Thursday, November 6, 2008

A Community Organizer

It's been over 24 hour's since the "O" man crushed Johnny the Mac, surprising your humble Commander by the scope of his decisive 53%-46% victory.

Reviewing the campaign of 2008, I have concluded that the #1 reason for his success was his ability to get out the vote:
    In North Carolina Obama has a whopping 45 field offices. McCain claims 40, but these are simply local Republican Party offices, which have to handle local and congressional races as well.

    Obama's offices are his own. Each one is typically led by a paid staffer, but nearly all the work is done by the 17,000 volunteers Obama has recruited in the state. (The Republicans won't say how many volunteers they have.)

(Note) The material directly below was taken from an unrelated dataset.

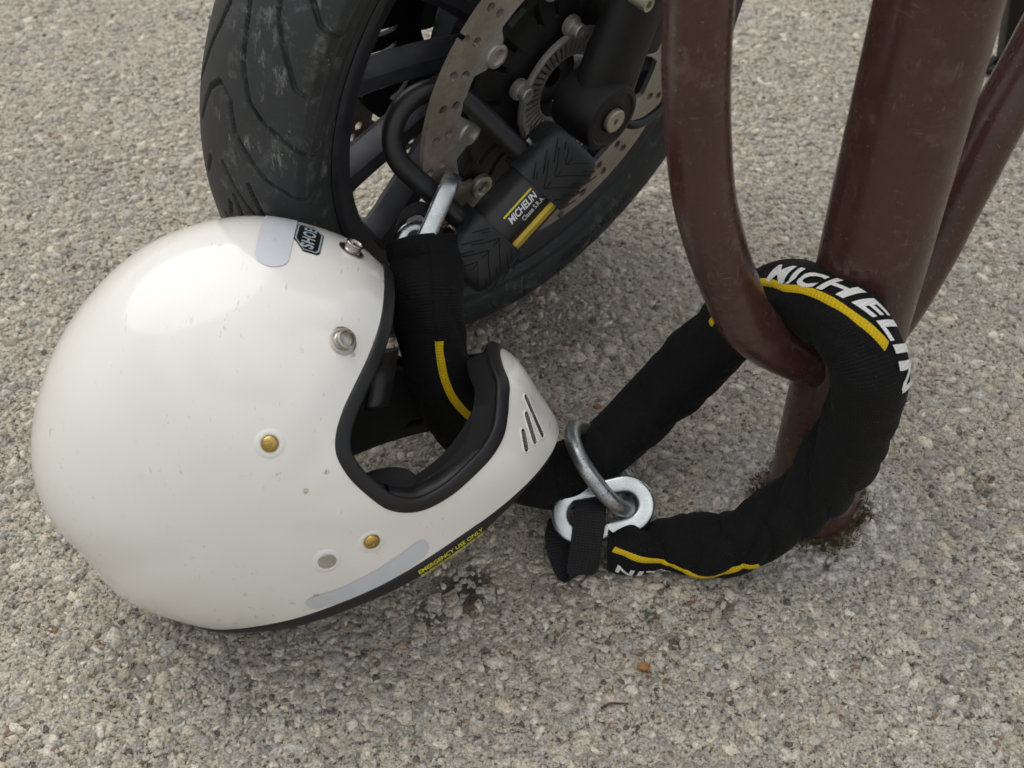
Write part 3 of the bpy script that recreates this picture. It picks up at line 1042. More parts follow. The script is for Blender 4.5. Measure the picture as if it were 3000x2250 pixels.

    Some of Obama's volunteers sign up the old-fashioned way, in person. Others volunteer online. In their local corner of the Obama Web site, they can meet other Obamaphiles and arrange to knock on specific doors in their neighborhood.

    They can download information about who lives in each house, which party they belong to and what they told the last phone canvasser. They can update this information each time they meet a voter. They can also spend hours on the Web site chatting with like-minded people, watching the candidate's speeches and uploading their own Barack-related videos.
This of course brings to mind what probably was the stupidest thing ever said by any candidate during the campaign (how stupid no one realized at the time):
    Before I became governor of the great state of Alaska, I was mayor of my hometown.
    And since our opponents in this presidential election seem to look down on that experience, let me explain to them what the job involves.

    I guess a small-town mayor is sort of like a “community organizer,” except that you have actual responsibilities.
Are you and the Malkin still mocking Obamas efforts as a "Community Organizer"? Still think it's a joke? Not so funny when you perfect tactics to organize a neighborhood and use them to successfully organize a National Campaign.